Был выходной от съемок день. Евгений Павлович Леонов и режиссер Владимир Александрович Фетин ловили рыбу. Когда я предстала перед их очами, успев сломать на дебаркадере каблук, режиссер обалдел и сказал: «Женечка, знакомьтесь – ваша партнерша!» У Леонова выпала удочка, он всплеснул руками: «Как же я с такой жердью сниматься буду?!» Мы с ним играли лирическую пару… Мое женское самолюбие было задето: «Евгений Павлович, если надо – закажите себе скамеечку!» Действительно, была сделана скамья, которая почему-то в нужный момент исчезала, и Леонов бегал по площадке, крича: «Где мои костыли? Мне не достать эту…»

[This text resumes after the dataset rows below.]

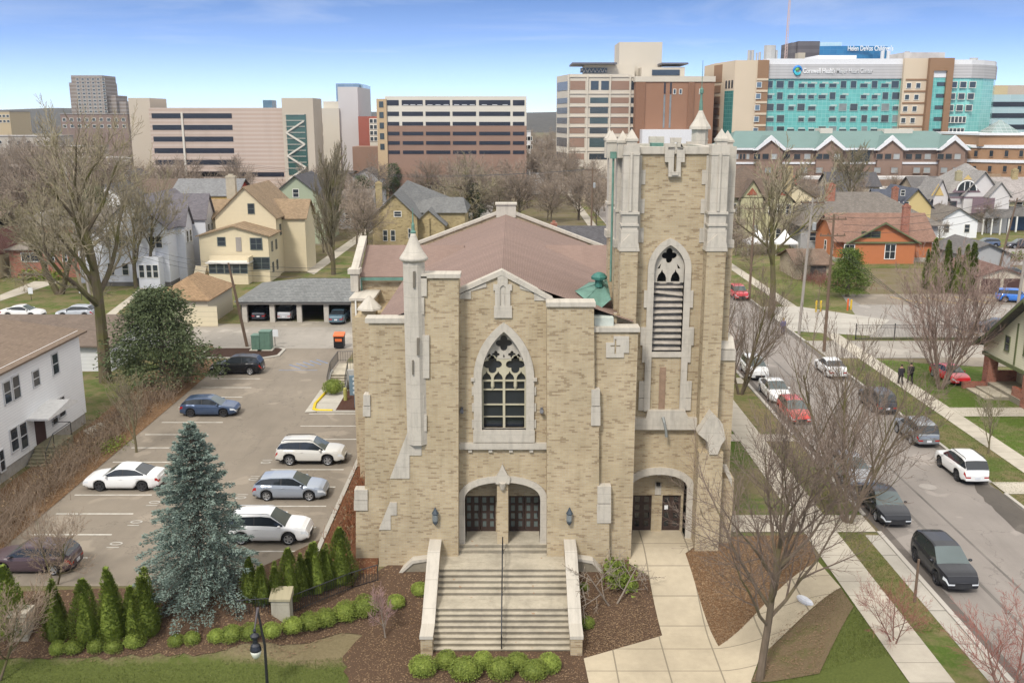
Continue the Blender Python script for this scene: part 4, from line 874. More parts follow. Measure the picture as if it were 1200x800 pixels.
def make_car(label, kind, col, loc, face, group=None, name='parked_car', rim=None, cat='car', dark_roof=False, clad=None, tint=None, flake=.0, L=None, roofbars=False):
    K = KINDS_[kind]; s = (L or K['L']); W = K['W']; Hh = K['H']; h = s/2; wr = K['r']; rear_front = K['wb']/2*s/K['L']
    t = thing(name, label, cat, loc, face, group)
    bodym = [paint(col, flake), PLASTIC]
    cl = K['cl'] if clad is None else clad
    hasclad = K.get('clad', 0) if clad is None else clad
    axl = (-rear_front, rear_front-.02*s)
    ra = wr+.065
    xs = {-h, h, -h+.05, h-.05, -h+.16, h-.16}
    for i in range(1, 24): xs.add(-h+s*i/24)
    xs |= {x*s for x, _ in K['top']}
    for a in axl:
        for i in range(9): xs.add(a-ra*cos(pi*i/8))
    xs = sorted(xs); xs2 = [xs[0]]
    for x in xs[1:]:
        if x-xs2[-1] > .012: xs2.append(x)
    xs = xs2; xs[-1] = h
    top = [(a*s, b) for a, b in K['top']]; top = [(a, lerp(top, a) if abs(a) > h-.22 else sum(lerp(top, a+d) for d in (-.16,-.08,0,.08,.16))/5) for a in [-h+s*i/60 for i in range(61)]]
    def hw(x):
        e = abs(x)/h; k = 0 if e < .62 else ((e-.62)/.38)**2.6
        return W/2*(1-.20*k)
    T = (0,.14,.32,.56,.80,1.0); YF = (.90,.97,1.0,1.0,.975,.915)
    def low(x):
        z = K['cl']+(.07 if abs(x) > h-.3 else 0)
        for a in axl:
            d = abs(x-a)
            if d < ra: z = max(z, wr+sqrt(ra*ra-d*d))
        return z
    def ring(x):
        zl, zt, w = low(x), lerp(top, x), hw(x); tw = min(zl, zt-.08)
        return [(x, w*YF[i], tw+(zt-tw)*T[i]) for i in range(6)]+[(x, w*.6, zt+.018), (x, 0, zt+.025)]
    m = MB(); m.smooth = True; hl = MB(); tl = MB(); gr = MB()
    lamps = {(1,1): MB(), (1,-1): MB(), (-1,1): MB(), (-1,-1): MB()}
    rings = [ring(x) for x in xs]
    for sd in (1, -1):
        for i in range(len(xs)-1):
            A, B = rings[i], rings[i+1]; xm = (xs[i]+xs[i+1])/2
            for j in range(7):
                q = [(p[0], p[1]*sd, p[2]) for p in (A[j], B[j], B[j+1], A[j+1])]
                if sd > 0: q = q[::-1]
                tgt = m
                if 3 == j and xm > h-.42: tgt = lamps[(1,sd)]
                if j in (3,) and xm < -h+.28: tgt = lamps[(-1,sd)]
                m.k = 1 if (j == 0 and (hasclad or abs(xm) > h-.12)) or (hasclad and j == 1 and any(abs(xm-a) < ra+.02 for a in axl)) else 0
                tgt.quad(*q)
    m.k = 0
    # front and rear faces
    for e, R_ in ((1, rings[-1]), (-1, rings[0])):
        fr = (-1,-.58,0,.58,1)
        for j in range(5):
            for c in range(4):
                a, b = fr[c], fr[c+1]
                q = [(R_[j][0]+e*.05*(1-abs(a)), R_[j][1]*a, R_[j][2]), (R_[j][0]+e*.05*(1-abs(b)), R_[j][1]*b, R_[j][2]), (R_[j+1][0]+e*.05*(1-abs(b)), R_[j+1][1]*b, R_[j+1][2]), (R_[j+1][0]+e*.05*(1-abs(a)), R_[j+1][1]*a, R_[j+1][2])]
                if e < 0: q = q[::-1]
                out = c in (0, 3); sd = -1 if c < 2 else 1
                if j == 3 and out: lamps[(e,sd)].quad(*q)
                elif e > 0 and j in (1, 2, 3) and not out: gr.quad(*q)
                else: m.k = 1 if j == 0 else 0; m.quad(*q)
        m.k = 0
        q = [(R_[5][0], -R_[5][1], R_[5][2]), (R_[5][0]+e*.05, 0, R_[5][2]), (R_[5][0], R_[5][1], R_[5][2]), (R_[7][0], 0, R_[7][2])]
        m.add(q, [(0,1,3),(1,2,3)] if e > 0 else [(1,0,3),(2,1,3)])
    # cabin
    rf = [(a*s, b) for a, b in K['roof']]; x0, x1 = rf[0][0], rf[-1][0]; xr, xf = rf[1][0], rf[-2][0]
    b0, b1, b2 = [v*s for v in K['b']]; pil = K['pil']*s
    cx = {x0, x1, xr, xf, b1-.035, b1+.035, b0, x1-.18*(x1-xf)}
    for i in range(1, 14): cx.add(x0+(x1-x0)*i/14)
    cx |= {a for a, _ in rf}
    if kind in ('suv','box','hatch'): cx |= {x0+.10}
    cx = sorted(cx); c2 = [cx[0]]
    for x in cx[1:]:
        if x-c2[-1] > .02: c2.append(x)
    cx = c2; cx[-1] = x1
    def cab(x):
        zb = lerp(top, x)-.01; zr = max(lerp(rf, x), zb+.004); wb = hw(x)*.905; wt = W/2*.70; g = lambda z: wb+(wt-wb)*max(0, min(1, (z-zb)/(Hh-zb)))
        L_ = [(x, g(zb+(zr-zb)*u), zb+(zr-zb)*u) for u in (0,.07,.86,1.)]
        return L_+[(x, L_[3][1]*.86, zr+.028*min(1, (zr-zb)/.3)), (x, 0, zr+.045*min(1, (zr-zb)/.3))]
    CR = [cab(x) for x in cx]
    sw = {k: MB() for k in ((1,'f'),(1,'r'),(-1,'f'),(-1,'r'))}; ws = MB(); rw = MB(); rm = MB() if dark_roof else m; ws.smooth = rw.smooth = True
    for sd in (1, -1):
        for i in range(len(cx)-1):
            A, B = CR[i], CR[i+1]; xm = (cx[i]+cx[i+1])/2
            for j in range(5):
                q = [(p[0], p[1]*sd, p[2]) for p in (A[j], B[j], B[j+1], A[j+1])]
                if sd > 0: q = q[::-1]
                tgt = m
                if j == 1 and x0+.12*(xr-x0)+.02 < xm < x1-.18*(x1-xf)*.99:
                    if abs(xm-b1) < .036: m.k = 1
                    else: tgt = sw[(sd, 'f' if xm > b1 else 'r')]
                elif j >= 3:
                    if xm > xf and j >= 3: tgt = ws
                    elif xm < xr: tgt = rw
                    elif dark_roof: m.k = 1
                tgt.quad(*q); m.k = 0
    m.build('body', bodym, t, 1)
    G_ = tint or CARG
    ws.build('windscreen', tint or CARS, t, 1); rw.build('rear_window', G_, t, 1)
    for k in sw: sw[k].build('side_window', G_, t, 1)
    for (e, sd), mb in lamps.items(): mb.build('headlight' if e > 0 else 'tail_light', HEAD if e > 0 else TAIL, t, 1)
    gr.build('grille', PLASTIC, t, 1)
    u = MB(); u.box(-h+.25, h-.25, -W/2*.72, W/2*.72, K['cl']-.03, .62); u.build('underbody', BLACK, t, 1)
    q = MB(); R0 = rings[0]; zc = R0[3][2]*.62+R0[4][2]*.38; q.box(-h-.068, -h-.045, -.17, .17, zc-.1, zc+.06); q.build('number_plate', PLATE, t, 1)
    if roofbars:
        for sd in (1, -1): q = MB(); q.tube([(xr+.1,sd*W*.335,Hh-.02),(xr+.25,sd*W*.335,Hh+.05),(xf-.25,sd*W*.335,Hh+.05),(xf-.05,sd*W*.335,Hh-.0)], .022, 5); q.build('roof_rail', RIM if roofbars == 1 else PLASTIC, t, 1)
    for sd in (1, -1):
        q = MB(); q.smooth = True; q.ball((x1-.32, sd*(W/2+.06), lerp(top, x1-.3)+.07), .09, .11, .075, 8, 5); q.build('door_mirror', bodym[0], t, 1)
        for xd in (b1+.12, b1-.95 if kind != 'coupe' else b1+.12):
            if kind == 'coupe' and xd > b1+.2: continue
            q = MB(); zt = lerp(top, xd)-.13; q.box(xd-.09, xd+.09, sd*W/2*.985, sd*(W/2*.985+.025), zt-.018, zt+.018); q.build('door_handle', bodym[0], t, 1)
            if kind == 'coupe': break
    wm, rimm = wheel_meshes(wr, rim or RIM)
    for a in axl:
        for sd in (1, -1):
            w = put(wm, 'wheel', t, (a, sd*(W/2-.125), wr), 0 if sd > 0 else pi); put(rimm, 'rim', w)
    return t
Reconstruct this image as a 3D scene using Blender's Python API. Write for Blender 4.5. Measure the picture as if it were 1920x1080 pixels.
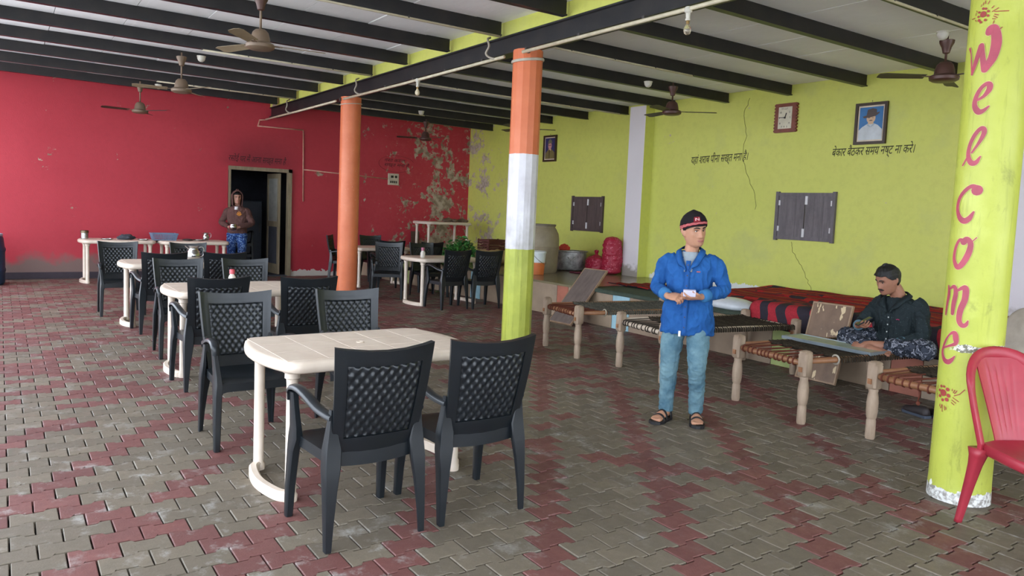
import bpy, bmesh, math, random
import numpy as np
from mathutils import Vector, Matrix, Euler, noise
R = math.radians
rnd = random.Random(7)
SC = bpy.context.scene
COL = SC.collection
for o in list(bpy.data.objects): bpy.data.objects.remove(o)

# ------------------------------------------------------------ camera
YAW, PITCH, ROLL = R(145.52), R(4.59), R(2.43)
_f = Vector((math.cos(YAW), math.sin(YAW), 0)); _r = Vector((math.sin(YAW), -math.cos(YAW), 0)); _u = Vector((0, 0, 1))
_F = math.cos(PITCH) * _f - math.sin(PITCH) * _u
_U = math.cos(PITCH) * _u + math.sin(PITCH) * _f
_R = math.cos(ROLL) * _r + math.sin(ROLL) * _U
_UU = -math.sin(ROLL) * _r + math.cos(ROLL) * _U
cd = bpy.data.cameras.new('camera'); cam = bpy.data.objects.new('camera', cd); COL.objects.link(cam)
cam.matrix_world = Matrix(((_R.x, _UU.x, -_F.x, 0), (_R.y, _UU.y, -_F.y, 0), (_R.z, _UU.z, -_F.z, 1.5), (0, 0, 0, 1)))
cd.sensor_width = 36; cd.lens = 1404 / 1920 * 36; cd.shift_y = -31 / 1920; cd.clip_start = .05
SC.camera = cam

# ------------------------------------------------------------ light: overcast day through the open sides
w = bpy.data.worlds.new('sky'); SC.world = w; w.use_nodes = True
bg = w.node_tree.nodes['Background']
bg.inputs['Color'].default_value = (.84, .93, 1.06, 1); bg.inputs['Strength'].default_value = 3.4
SC.view_settings.view_transform = 'Standard'; SC.view_settings.look = 'None'
SC.view_settings.gamma = 1; SC.view_settings.use_curve_mapping = False
SC.view_settings.exposure = 0.74
sd = bpy.data.lights.new('sun', 'SUN'); sd.energy = 11.0; sd.angle = R(30); sd.color = (1, .98, .95)
so = bpy.data.objects.new('sun', sd); COL.objects.link(so); so.rotation_euler = (R(-32), 0, R(10))

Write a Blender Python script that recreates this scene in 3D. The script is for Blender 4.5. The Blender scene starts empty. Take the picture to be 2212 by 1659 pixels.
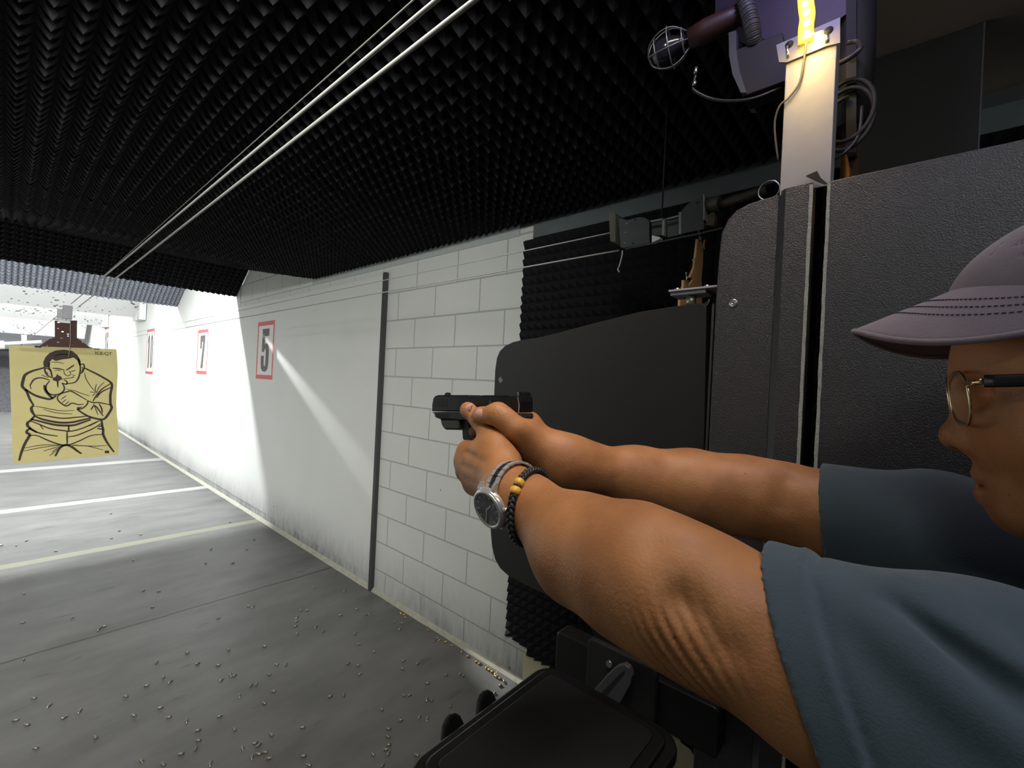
import bpy, bmesh, math, random
import numpy as np
from mathutils import Vector, Matrix, noise
random.seed(7)
scene = bpy.context.scene
# ---------------------------------------------------------------- camera
F_PX, CAM_H = 958.0, 1.57
VP = (12.0, 777.0)                     # where the downrange direction meets the picture
ROLL = math.atan2(829.5 - VP[1], 1106 - VP[0])
YAW = math.atan(math.hypot(1106 - VP[0], 829.5 - VP[1]) / F_PX)
sF, cF = math.sin(YAW), math.cos(YAW)
cd = bpy.data.cameras.new('camera'); cam = bpy.data.objects.new('camera', cd)
scene.collection.objects.link(cam); scene.camera = cam
cd.sensor_width = 36.0; cd.lens = F_PX / 2212 * 36.0; cd.clip_start = 0.02; cd.clip_end = 200
_F = Vector((sF, cF, 0)); _R0 = Vector((cF, -sF, 0)); _U0 = Vector((0, 0, 1))
_R = _R0 * math.cos(ROLL) + _U0 * math.sin(ROLL)
_U = -_R0 * math.sin(ROLL) + _U0 * math.cos(ROLL)
m = Matrix((( _R.x, _U.x, -_F.x), (_R.y, _U.y, -_F.y), (_R.z, _U.z, -_F.z)))
cam.matrix_world = Matrix.Translation((0, 0, CAM_H)) @ m.to_4x4()

# ---------------------------------------------------------------- world, exposure
w = bpy.data.worlds.new('world'); scene.world = w; w.use_nodes = True
w.node_tree.nodes['Background'].inputs[0].default_value = (0.9, 0.95, 1.0, 1)
w.node_tree.nodes['Background'].inputs[1].default_value = 0.004
scene.view_settings.view_transform = 'Standard'
scene.view_settings.look = 'None'
scene.view_settings.exposure = 0.0
scene.view_settings.gamma = 1.0
scene.view_settings.use_curve_mapping = False
try:
    scene.cycles.max_bounces = 8; scene.cycles.diffuse_bounces = 5
except Exception: pass

def area(name, loc, target, sx, sy, power, col=(1, 1, 1), spread=180):
    l = bpy.data.lights.new(name, 'AREA'); l.shape = 'RECTANGLE'; l.size = sx; l.size_y = sy
    l.energy = power; l.color = col; l.spread = math.radians(spread)
    o = bpy.data.objects.new(name, l); scene.collection.objects.link(o); o.location = loc
    d = Vector(target) - Vector(loc); o.rotation_euler = d.to_track_quat('-Z', 'Y').to_euler()
    return o
WALL_X = 1.84
LT = {}
# lane lamps hidden behind the hanging baffles
LT['bay1'] = area('bay_light', (-0.3, 6.42, 2.98), (-0.3, 7.0, 0), 4.0, 0.06, 320, (0.96, 0.98, 1.0))
LT['bay2'] = area('bay_light', (-0.3, 9.6, 3.0), (-0.3, 10.6, 0), 4.0, 0.2, 150, (0.96, 0.98, 1.0))
LT['bay3'] = area('bay_light', (-0.3, 13.2, 3.2), (-0.3, 15.2, 1.0), 4.0, 0.2, 380, (0.96, 0.98, 1.0))
LT['bay4'] = area('bay_light', (-0.3, 17.6, 3.2), (-0.3, 19.6, 1.0), 4.0, 0.2, 300, (0.96, 0.98, 1.0))
# light over the firing line, behind the camera
LT['stall'] = area('stall_light', (0.22, 0.26, 2.44), (0.30, 0.92, 1.4), 0.8, 0.10, 8.6, (1.0, 0.87, 0.72), 112)
LT['stall2'] = area('stall_light', (0.10, -0.55, 2.42), (0.30, -0.10, 1.3), 0.7, 0.12, 3.6, (0.94, 0.93, 1.0))
LT['stall3'] = area('stall_light', (-1.15, -0.34, 2.42), (0.3, -0.1, 1.6), 0.5, 0.15, 3.2, (0.90, 1.0, 0.92))
LT['lane2'] = area('unseen_lane_light', (-1.7, 2.3, 2.40), (-0.2, 4.5, 0), 1.6, 0.12, 26, (0.98, 0.98, 1.0), 100)  # added lamp out of view, put in for the bright floor at left
LT['lane'] = area('unseen_lane_light', (-0.7, 0.42, 2.40), (0.75, 4.6, 1.3), 1.8, 0.12, 48, (0.98, 0.98, 0.94), 115)  # unseen lamp aimed downrange, put in to brighten the near wall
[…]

Именно в процессе работы над этой картиной между актрисой и режиссером случился роман, который и привел к свадьбе. Впрочем, лучше послушать ее собственный рассказ на эту тему:
«В процессе съемок я неожиданно поняла, что влюблена в режиссера. Я сразу же обратила внимание на его руки – удивительно талантливые. А руки – продолжение души. Фетин был старше меня на семнадцать лет, он стал знаменитым после фильмов «Жеребенок» и «Полосатый рейс». Володя с Евгением Леоновым и вторым режиссером жили по соседству с домом моей хозяйки. Я частенько через изгородь пролезала к ним во двор, мы репетировали завтрашнюю сцену или просто сумерничали. К концу фильма я вдруг стала замечать, что бледнею, когда режиссер дотрагивается до моей руки, и изо всех сил старалась не выдавать своих чувств окружающим. Но это с каждым днем становилось все труднее. Когда мы озвучивали картину на «Ленфильме», куда я приезжала из Москвы, вдруг поняла, что тоже не безразлична Фетину. Мы по нескольку раз в день писали друг другу письма, несмотря на то что виделись очень часто.
К тому времени я уже была принята в труппу Театра имени Вахтангова, и нам с актрисой Эллой Шашковой, будущей киношной женой Штирлица, выделили в общежитии одну комнату на двоих. Все складывалось как нельзя лучше. Пришел первый успех, а с ним и первая любовь. Мы с Володей решили пожениться после фестиваля в Индии, куда нас отправили с «Донской повестью» (в 1965 году. –
Расписались мы с Фетиным в районном ЗАГСе в Москве. Элла Шашкова была нашей единственной свидетельницей. В тот же вечер Володя уехал домой в Ленинград. Мы долго обдумывали, кому из нас переезжать, и в конце концов на переезд решилась я, несмотря на то что уже начала репетировать в Вахтанговском театре леди Анну.
Своего жилья у Фетина не было, хотя он уже десять лет работал на «Ленфильме». Квартиру он оставил прежней жене. На первое время нас приютила семья звукооператора Шаргородского, выделив угол в своей квартире. Потом нам дали комнату в коммуналке. Это был праздник! Мебели у нас, естественно, никакой не было, поэтому мы очень обрадовались подарку – нам торжественно вручили реквизит с киностудии: обгрызенную львами и тиграми кровать из «Полосатого рейса» и ими же поцарапанный стол…»
«Донская повесть» вышла на экраны страны в 1964 году и заняла в прокате 7-е место (31,8 млн зрителей). После триумфального успеха фильма Чурсиной казалось, что теперь дорога в большой кинематограф будет устлана одними розами. А оказалось – шипами. Режиссеры стали приглашать ее на роли этаких разбитных казачек и напрочь отказывались видеть ее в других ролях. Актрису это откровенно обижало. Она отказалась сниматься в одном фильме, втором, третьем. А вскоре приглашения сниматься и вовсе прекратились. Поэтому в течение трех последующих лет Чурсина практически нигде не снималась (у нее тогда случилась всего лишь одна роль – в фильме «Погоня» сыграла рабочую на стройке). Ее единственным местом работы была сцена Театра-студии киноактера при киностудии «Ленфильм».
Режиссером, вернувшим героиню нашего рассказа в большой кинематограф, оказался ее коллега по ленинградской киностудии Герберт Раппопорт. В 1966 году он приступил к съемкам детектива «Два билета на дневной сеанс» и предложил Людмиле неожиданную роль: Инки-эстонки – женщины, которая связалась с преступниками, но затем сумела-таки выбраться из-под их влияния. У нее было всего лишь несколько фраз, но они стали крылатыми. Например, такая: «Я Мерилин Монро, у меня тот же номер лифчика, понял!» Актриса вспоминает:
«Мне повезло, у нас на студии была женщина-эстонка, и я решила поучиться у нее эстонскому акценту. Слушала ее чтение, сама читала, и когда она сказала: «Ну вот, Людочка, теперь вы прекрасно говорите по-русски», – успокоилась. Поняла, что спецификой акцента овладела».